Twitter profit soars as user base shrinks
Twitter on Thursday reported a sharp rise in quarterly profits, lifted by gains in advertising, but its shares took a hit on a declining user base and a move to a new audience measure.
The short-messaging platform said it posted a $255 million profit in the final three months of 2018, compared with $91 million a year earlier, as revenues rose 24 percent to $909 million.
But Twitter’s base of monthly active users declined to 321 million — a drop of nine million from a year earlier and five million from the prior quarter.
Twitter said it would stop using the monthly user base measure and instead report “monetizable” daily active users in the US and worldwide, a better reflection of the audience viewing ads.
Using that measure, Twitter showed a base of 126 million worldwide, up nine percent over the year. That included 27 million in the United States and 99 million internationally.
This measure, Twitter said, is not “comparable to current disclosures from other companies, many of whom share a more expansive metric that includes people who are not seeing ads.”
Chief executive Jack Dorsey said the results were “proof that our long-term strategy is working.”
“We enter this year confident that we will continue to deliver strong performance by focusing on making Twitter a healthier and more conversational service,” he added.
Twitter shares sputtered and then fell sharply after the report, dropping as much as eight percent in pre-market trade.
– ‘Able to grow’ –
Jasmine Enberg of the research firm eMarketer said the results were nonetheless positive.
“Twitter’s Q4 earnings prove that the company is still able to grow its revenues without increasing its user base,” she said.
“The falloff in monthly active users is likely a continuation of Twitter’s efforts to remove questionable accounts.”
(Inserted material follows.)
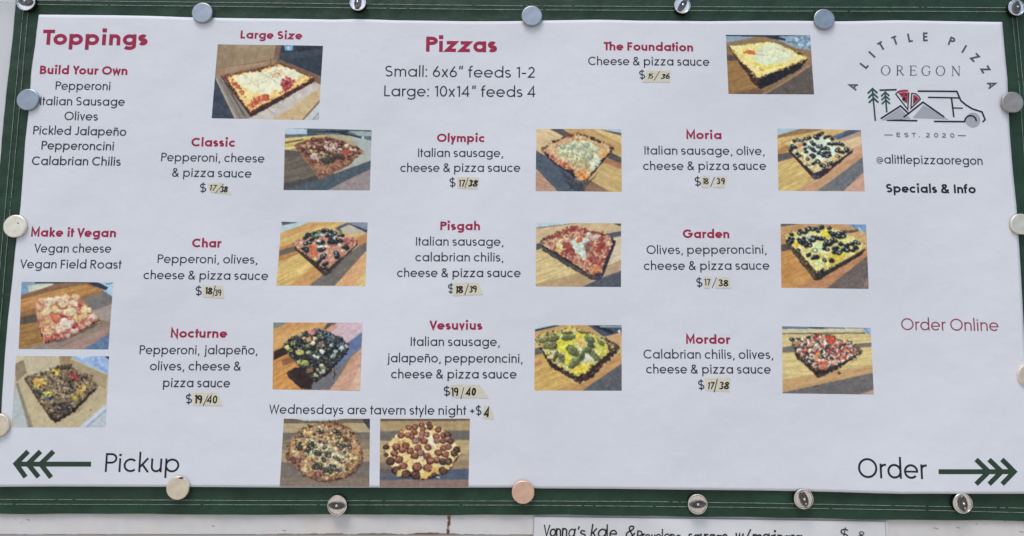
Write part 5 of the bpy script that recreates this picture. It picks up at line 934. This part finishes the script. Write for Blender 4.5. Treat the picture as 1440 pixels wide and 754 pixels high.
RED, DK, BK, MA = M['red'], M['dark'], M['black'], M['maroon']
BW = .225; RW = .13
ENTRIES = {
 'large crimson Toppings heading': [('Toppings', 61.7, 209, 65, 65.4, 22.5, RED, .235)],
 'toppings list under the crimson heading Build Your Own': [('Build Your Own', 58, 180.4, 105.8, 106.7, 12.5, RED, BW), ('Pepperoni', 80, 156.4, 127.8, 128.2, 12.4, DK, RW), ('Italian Sausage', 58, 176.4, 149.2, 149.9, 12.4, DK, RW), ('Olives', 92, 138.8, 170, 170.7, 12.4, DK, RW), ('Pickled Jalapeño', 48, 178.3, 190, 192, 12.4, DK, RW), ('Pepperoncini', 59.5, 160.9, 211, 212.4, 12.4, DK, RW), ('Calabrian Chilis', 46, 170.5, 232.7, 233.8, 12.4, DK, RW)],
 'vegan options under the crimson heading Make it Vegan': [('Make it Vegan', 44.8, 164.4, 333.3, 334.3, 12.6, RED, BW), ('Vegan cheese', 49.4, 157.7, 355.7, 356.1, 12.4, DK, RW), ('Vegan Field Roast', 29.6, 172.3, 377.7, 378.5, 12.4, DK, RW)],
 'crimson Large Size caption above the boxed pizza picture': [('Large Size', 338.7, 425.6, 55.3, 57.1, 12, RED, BW)],
 'crimson Pizzas heading with the two sizes below it': [('Pizzas', 598.6, 699, 73.3, 74, 22.3, RED, .23), ('Small: 6x6” feeds 1-2', 541.9, 752.8, 108.3, 110.2, 16, DK, .116), ('Large: 10x14” feeds 4', 540.4, 753.4, 136, 137.4, 15.8, DK, .116)],
 'The Foundation entry': [('The Foundation', 848.5, 974, 72, 74, 12.3, RED, BW), ('Cheese & pizza sauce', 827, 996.8, 92.7, 94, 12.4, DK, RW), ('$', 898.3, 906.8, 112, 112.1, 12.2, DK, RW)],
 'Classic entry': [('Classic', 270, 332.2, 207, 207.6, 12.6, RED, BW), ('Pepperoni, cheese', 227.5, 372.3, 227.6, 229.6, 12.4, DK, RW), ('& pizza sauce', 243, 354.2, 249.3, 250.7, 12.4, DK, RW), ('$', 281.8, 291, 270.8, 270.9, 12.4, DK, RW)],
 'Olympic entry': [('Olympic', 614.4, 682.2, 200.3, 200.9, 12.2, RED, BW), ('Italian sausage,', 588, 707.6, 221.3, 222, 12.4, DK, RW), ('cheese & pizza sauce', 563, 731.5, 242.2, 242.8, 12.4, DK, RW), ('$', 632, 640.8, 263.2, 263.3, 12.4, DK, RW)],
 'Moria entry': [('Moria', 964.4, 1014.4, 196.5, 196.7, 12.4, RED, BW), ('Italian sausage, olive,', 905.8, 1074.7, 218.4, 219, 12.4, DK, RW), ('cheese & pizza sauce', 904, 1076.6, 240.1, 239.8, 12.4, DK, RW), ('$', 976.2, 985, 262, 262.1, 12.4, DK, RW), ('/', 997.6, 1005, 262.5, 262.5, 12, DK, .08)],
 'Char entry': [('Char', 270.8, 313.3, 348.3, 348.7, 12.6, RED, BW), ('Pepperoni, olives,', 222.6, 362.6, 370.4, 371.3, 12.4, DK, RW), ('cheese & pizza sauce', 203, 377.2, 393, 394.2, 12.4, DK, RW), ('$', 275.4, 284.6, 415.4, 415.5, 12.4, DK, RW)],
 'Pisgah entry': [('Pisgah', 619, 675.2, 324.2, 324.5, 12.4, RED, BW), ('Italian sausage,', 585, 708.2, 345.8, 346.6, 12.4, DK, RW), ('calabrian chilis,', 584.3, 708, 368, 368.5, 12.4, DK, RW), ('cheese & pizza sauce', 558.7, 732, 390, 390.4, 12.4, DK, RW), ('$', 630, 639, 412.2, 412.3, 12.4, DK, RW)],
 'Garden entry': [('Garden', 959.8, 1025, 335.3, 335.6, 12.4, RED, BW), ('Olives, pepperoncini,', 909, 1077.4, 357.7, 357.4, 12.4, DK, RW), ('cheese & pizza sauce', 905.2, 1081.2, 380, 379.8, 12.4, DK, RW), ('$', 979, 987.6, 403.5, 403.6, 12.4, DK, RW), ('/', 1000.4, 1008, 403.6, 403.6, 12, DK, .08)],
 'Nocturne entry': [('Nocturne', 240.7, 320.2, 475, 475.3, 12.6, RED, BW), ('Pepperoni, jalapeño,', 197.3, 363, 498.3, 498.7, 12.6, DK, RW), ('olives, cheese &', 211.7, 339.4, 521, 521.3, 12.6, DK, RW), ('pizza sauce', 229.8, 323.8, 544.4, 545, 12.6, DK, RW), ('$', 261.3, 270.3, 567.2, 567.3, 12.6, DK, RW)],
 'Vesuvius entry': [('Vesuvius', 603.8, 678.6, 463.9, 464.2, 12.6, RED, BW), ('Italian sausage,', 578, 703.1, 486.8, 487.1, 12.6, DK, RW), ('jalapeño, pepperoncini,', 544.7, 735, 509.7, 510.5, 12.6, DK, RW), ('cheese & pizza sauce', 550.7, 726.3, 532.2, 532.5, 12.6, DK, RW), ('$', 624, 633.2, 556.3, 556.4, 12.6, DK, RW)],
 'Mordor entry': [('Mordor', 964.4, 1028, 483.5, 483.9, 12.6, RED, BW), ('Calabrian chilis, olives,', 904.7, 1086.8, 504.4, 505, 12.6, DK, RW), ('cheese & pizza sauce', 908.4, 1083.2, 525.3, 525.7, 12.6, DK, RW), ('$', 981.2, 990, 547.5, 547.6, 12.6, DK, RW)],
 'line about tavern style night on Wednesdays': [('Wednesdays are tavern style night +$', 379, 677.2, 581.8, 583.6, 12.6, DK, RW)],
 'social handle below the emblem': [('@alittlepizzaoregon', 1231.9, 1381.4, 230.6, 232.3, 12.6, DK, RW)],
 'bold black Specials and Info line': [('Specials & Info', 1245.3, 1371.8, 271.3, 272.4, 12.6, BK, .215)],
 'thin maroon Order Online caption': [('Order Online', 1266.8, 1402.5, 464.5, 466, 17, MA, .108)],
 'dark Pickup caption': [('Pickup', 148, 252.2, 663.6, 664.2, 26, BK, .108)],
 'dark Order caption': [('Order', 1206, 1303.2, 671.9, 673.4, 27.6, BK, .108)],
}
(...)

Twitter, which has struggled to keep up with fast-growing rivals like Facebook and Instagram, said it changed the measure for its user base to reflect “our goal of delivering value to people on Twitter every day and monetizing that usage.”
The platform has a strong following among celebrities, journalists and politicians but has failed so far to gain mass appeal.
Twitter, like other social networks, has been working to weed out fraudulent accounts that are used for abuse, harassment and political influence campaigns.
Dorsey said the efforts aim at “promoting healthy conversation” on Twitter and added: “We think it is a growth vector over the long term, and it’s the right thing to do for people on Twitter and in the world.”
A tweet by the company emphasized this point, saying: “We will cont. our efforts to remove spammy + suspicious accts. from our service + to prevent their creation in service of a healthier public conversation.”